Mashreq, one of the UAE’s leading National financial institutions reported a net profit of Dh 820 million for the year ended 31st December 2011 on operating income of Dh3.9 billion over the same period.
Mashreq’s total assets witnessed a moderate decline of 6.6%, reaching Dh79.2 billion compared to Dh 84.8 billion at the end of 2010, due to the bank’s balance sheet management strategy. The bank continued to maintain high liquidity. The liquid assets of Dh24.9 billion led to a healthy liquid to total asset ratio of 31% as of December 31st, 2011.

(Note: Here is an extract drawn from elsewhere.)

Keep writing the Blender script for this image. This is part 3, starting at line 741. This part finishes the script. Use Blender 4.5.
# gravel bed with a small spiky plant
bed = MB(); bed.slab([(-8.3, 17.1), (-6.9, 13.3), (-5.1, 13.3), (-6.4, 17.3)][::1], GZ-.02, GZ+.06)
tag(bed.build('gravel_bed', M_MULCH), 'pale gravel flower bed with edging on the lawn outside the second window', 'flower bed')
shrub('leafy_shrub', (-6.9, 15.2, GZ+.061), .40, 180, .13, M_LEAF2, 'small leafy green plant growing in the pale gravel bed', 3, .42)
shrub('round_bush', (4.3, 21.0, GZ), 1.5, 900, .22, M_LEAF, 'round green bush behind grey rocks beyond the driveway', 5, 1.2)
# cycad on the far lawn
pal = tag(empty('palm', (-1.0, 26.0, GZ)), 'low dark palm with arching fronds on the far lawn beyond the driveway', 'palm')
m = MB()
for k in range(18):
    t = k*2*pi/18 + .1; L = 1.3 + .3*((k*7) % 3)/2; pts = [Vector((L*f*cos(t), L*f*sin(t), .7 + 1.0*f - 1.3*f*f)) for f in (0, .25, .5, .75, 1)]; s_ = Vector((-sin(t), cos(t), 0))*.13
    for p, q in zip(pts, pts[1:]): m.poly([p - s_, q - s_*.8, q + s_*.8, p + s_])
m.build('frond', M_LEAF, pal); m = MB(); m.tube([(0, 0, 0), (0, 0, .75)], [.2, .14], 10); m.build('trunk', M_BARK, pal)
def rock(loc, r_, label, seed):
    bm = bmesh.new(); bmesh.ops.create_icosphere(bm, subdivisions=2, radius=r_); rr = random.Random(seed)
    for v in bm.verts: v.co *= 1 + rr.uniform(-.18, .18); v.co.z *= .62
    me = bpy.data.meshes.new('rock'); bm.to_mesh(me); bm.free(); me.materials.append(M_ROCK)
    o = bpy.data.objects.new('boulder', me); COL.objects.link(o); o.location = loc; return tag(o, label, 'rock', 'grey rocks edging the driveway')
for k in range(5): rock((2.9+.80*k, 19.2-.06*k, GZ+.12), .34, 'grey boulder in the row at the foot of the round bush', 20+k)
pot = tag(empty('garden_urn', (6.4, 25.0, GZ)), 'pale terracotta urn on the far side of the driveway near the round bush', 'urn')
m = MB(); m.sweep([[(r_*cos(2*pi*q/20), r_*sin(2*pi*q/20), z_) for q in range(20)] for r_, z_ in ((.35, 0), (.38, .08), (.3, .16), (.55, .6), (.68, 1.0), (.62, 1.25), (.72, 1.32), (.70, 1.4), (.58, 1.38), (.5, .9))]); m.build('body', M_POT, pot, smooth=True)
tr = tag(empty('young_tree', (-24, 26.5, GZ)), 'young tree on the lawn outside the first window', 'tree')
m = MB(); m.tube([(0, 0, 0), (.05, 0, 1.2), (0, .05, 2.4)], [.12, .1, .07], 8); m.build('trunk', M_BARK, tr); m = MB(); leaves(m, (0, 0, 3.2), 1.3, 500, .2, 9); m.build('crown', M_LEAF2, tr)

In addition to specific provisions, Mashreq maintains a healthy general provision (collective impairment allowance) which at year end stood at 2% of net loans and advances.

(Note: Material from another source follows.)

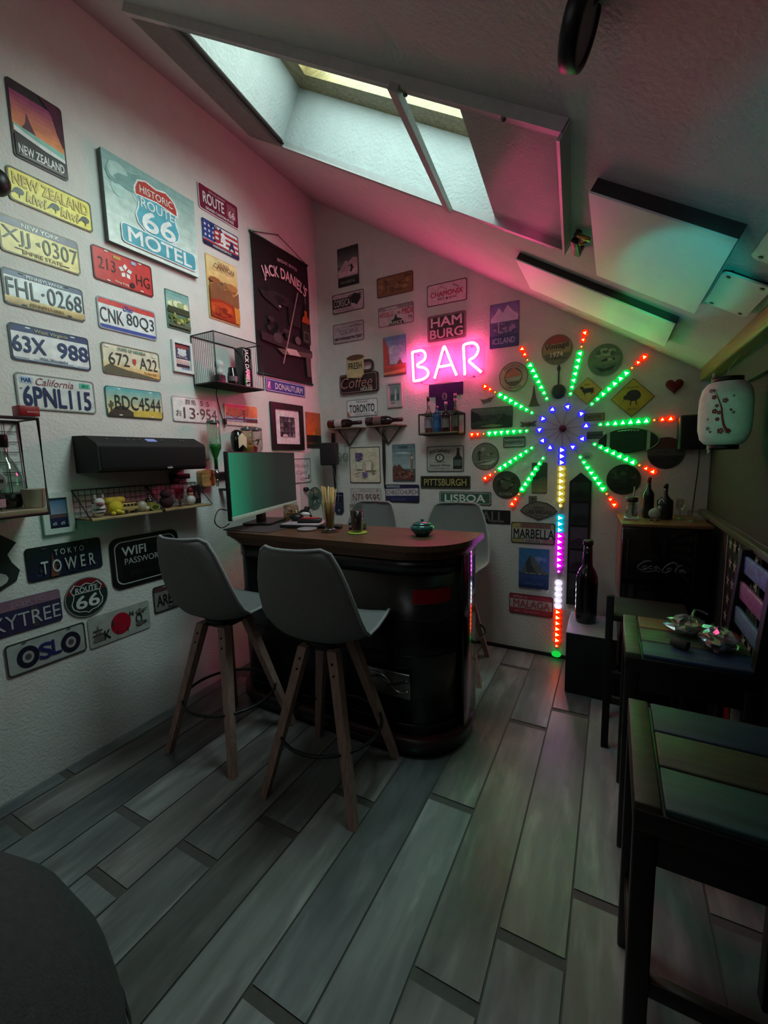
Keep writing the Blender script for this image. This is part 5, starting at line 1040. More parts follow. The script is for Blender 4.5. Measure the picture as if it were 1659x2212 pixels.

As a result of proactive risk management, Loans & Advances reported Dh37.7 billion, a decrease of 8.5% from Dh 41.2 billion at the end of 2010.
“The 2011 annual financial results reflect our policy of balancing prudence with profitability. Although 2011 was a challenging year for the Region, we continue to maintain high levels of capitalization and liquidity and remain fully committed to the markets across the GCC,” Abdul-Aziz Al Ghurair, Chief Executive Officer of Mashreq, said.
Given the elevated level of liquidity, Mashreq could afford to rationalize its liability structure by shedding some high-cost deposits, leading to an 11.4% reduction from December 2010 to Dh 45.4 billion. However, the bank continues to maintain a robust loan-to-deposit ratio of 83% as at December 2011.
“Our single minded goal is to deliver sustainable financial results while adapting to rapidly changing market conditions by focusing on customer centricity across our businesses. Meeting and exceeding the needs of our customers is the corner stone of our business philosophy,” Abdul-Aziz Al Ghurair added.
The bank continued to maintain a very healthy capital adequacy ratio which stood at 22.6% as of December 2011, while the Tier 1 ratio went up to 16.2% for the same period.